Houston doesn’t organize itself for you. It doesn’t introduce you to the right rooms. But it leaves space, wide, unstructured space, for you to build your own.
For Towana, that mattered.
“I feel like Houston is good for Black people,” she says. “Immigrants thrive here. I don’t feel like there’s a barrier.”
It’s not a statement everyone would agree with. But it’s one she arrived at through experience, not theory.
Long before the coffee shop, she was already selling things.
Bracelets in college. Small products sourced and resold. Anything she could move, she would. It wasn’t about the title of being a business owner. It was simpler than that.
“I love selling to people,” she says.
The instinct came from somewhere familiar. Her father had done the same in Haiti, buying in bulk, moving goods, and building something out of what was available.

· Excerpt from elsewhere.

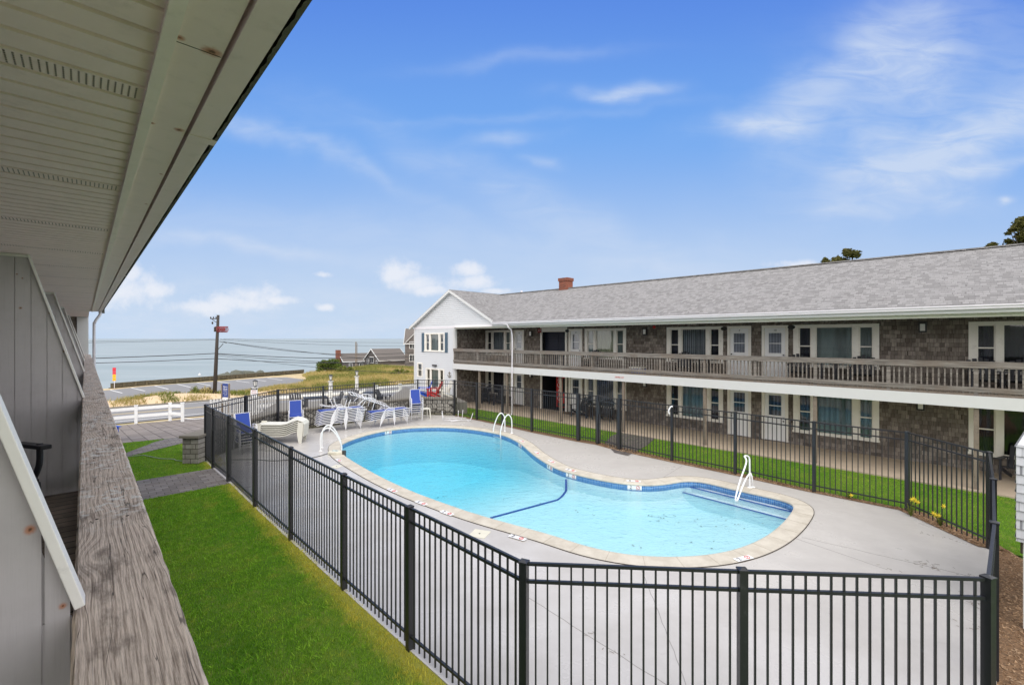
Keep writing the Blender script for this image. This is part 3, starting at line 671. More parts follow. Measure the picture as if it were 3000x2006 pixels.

But her own path didn’t fully align with the structure of a nine-to-five, even inside architecture.
“You’re just creating someone else’s vision,” she says. “And I don’t like that.”
She wanted more control. More authorship. More room to think.
The transition came gradually, then all at once. She and her partner started a trucking business. It worked. It made money. Enough to give her an exit.
“I was like, okay,” she says. “I’m going to quit my job and figure out what I want to do next.”
What came next looks, on the surface, like a coffee shop.
But even that decision wasn’t random.
“Coffee is universal,” she says. “It brings people together.”
In Haiti, coffee was part of daily life. Mornings before school. Bread and a cup to start the day. Familiar, grounding. Something shared.
In Houston, she noticed something else: people didn’t really know Haitian coffee. Not the way they did in places like Miami.
So she brought it here.
But the shop wasn’t meant to stand alone.
“People think Caribbean Creole Coffee is just about the coffee,” she says. “No. The vision is bigger.”
The space itself hints at that.
The paintings. The openness. The feeling that you’re allowed to stay a while, to think, to talk, to create. It doesn’t feel like a place built for quick turnover. It feels like a place built with intention.
Towana is studying urban planning now, layering that on top of her background in architecture. She talks about development the way some people talk about storytelling, how spaces shape behavior and how design can either separate people or bring them into the same room.
What she’s imagining goes beyond a café.
A place where people can live and work in the same environment. Where an artist’s studio might sit below their apartment. Where a coffee shop connects to a workspace, which connects to a place to host clients, record, paint, or build something.
“Instead of having to drive everywhere,” she says, “what if everything is in your community?”
It’s a practical idea, but it’s also personal.
She knows what it feels like to be disconnected. To move between places that don’t fully hold you. To search for creative space and find waitlists instead.
So she’s trying to build the thing she couldn’t find.
Ask her about Houston now, and she doesn’t describe it the way she did at 16.
“It has something for everybody,” she says. “You just have to take the time to find it.”
That time matters. The years of leaving and coming back. The frustration. The adjustment. The work.
Caribbean Creole Coffee feels less like a finished product than a first version, something in progress, something expanding. A place where the early pieces of a larger idea are already visible if you know what to look for.
Towana still talks about what comes next. Master-planned communities. Spaces designed with intention. Environments where creativity and daily life don’t have to live in separate places.
For now, though, it starts here.
A room filled with the smell of coffee. Paintings on the walls. People are coming in, sitting down, and staying longer than they planned.
A small, working version of a bigger thought.
And a city she once tried to leave is still making room for what she’s building next.